A primeira, de caráter mais estritamente jurídico, refere-se à ausência de dados referentes aos processos que ainda correm nos tribunais do país contra as privatizações, inclusive as ocorridas na década de1990 e à avaliação das perspectivas dos possíveis desdobramentos jurídicos destas ações e de seus potenciais impactos na luta política. O segundo e mais importante aspecto que poderia enriquecer o presente estudo exigiria, eventualmente, a colaboração de outros especialistas. Ele implicaria examinar o peso das forças políticas comprometidas com a luta pela reestatização das atividades econômicas estratégicas, bandeira vista como condição necessária ao desenvolvimento e redução das desigualdades sociais.
Como os próprios autores reconhecem, a contestação judicial das privatizações e a consequente reestatização dependerão do poder de futuros governos democráticos, apoiados por partidos populares fortes, para enfrentar a coalizão dominante hoje, formada por grupos financeiros, empresariais e grande mídia que conta com o apoio decisivo de segmentos da alta burocracia estatal – as elites do sistema de justiça e os militares. Coalizão essa a quem a questão da soberania econômica do Estado brasileiro, infelizmente, não constitui valor a defender nem objetivo político a almejar. Ao contrário, como várias pesquisas têm mostrado, todos esses grupos se alinham incondicionalmente à hegemonia dos Estados Unidos e aos seus interesses geopolíticos, mesmo que em detrimento dos interesses nacionais.
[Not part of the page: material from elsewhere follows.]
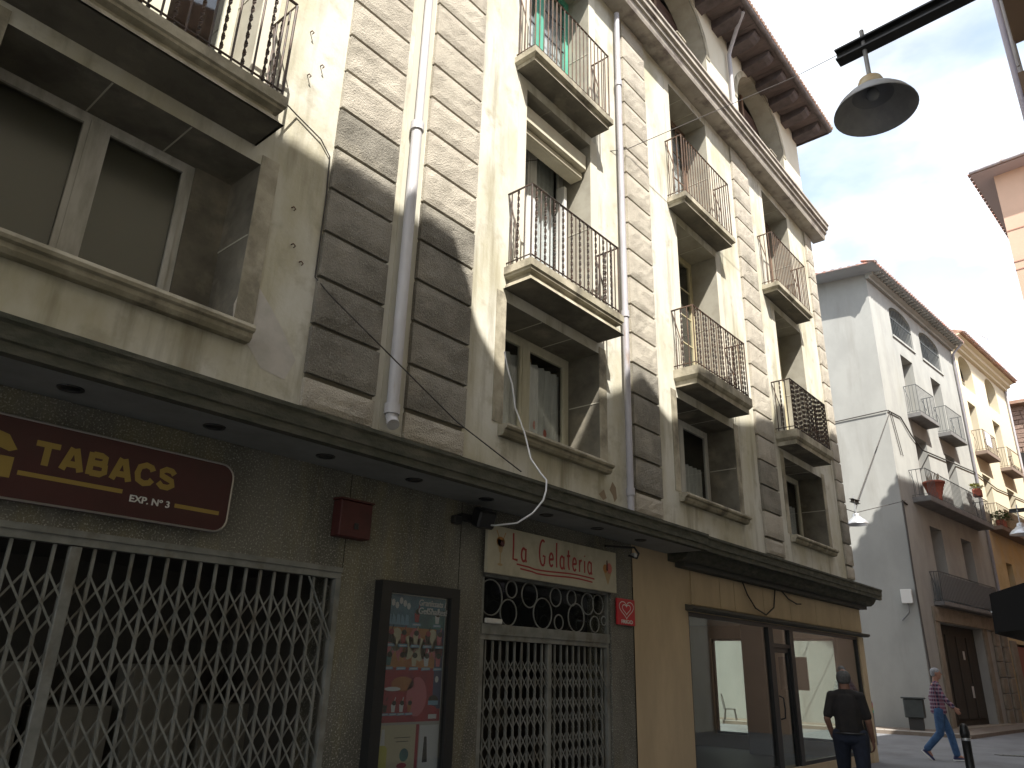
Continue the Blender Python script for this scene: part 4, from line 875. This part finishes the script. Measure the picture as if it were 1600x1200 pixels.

Portanto, será uma batalha muito difícil e a dinâmica destas forças é um grande desafio analítico, mas também político.
Obviamente, tais lacunas não comprometem o valor do livro, porque emergiram justamente da análise ora apresentada. Seu grande mérito está justamente em recolocar no debate público a questão da soberania econômica do Estado brasileiro e assim suscitar a necessária reflexão sobre as condições políticas para sua viabilidade.
Maria Rita Loureiro, socióloga, é professora aposentada da FEA-USP e da FGV-SP.
Referência
Gilberto Bercovici & José Augusto Fontoura Costa. Nacionalização: necessidade e possibilidades. São Paulo, Contracorrente, 2021, 100 págs.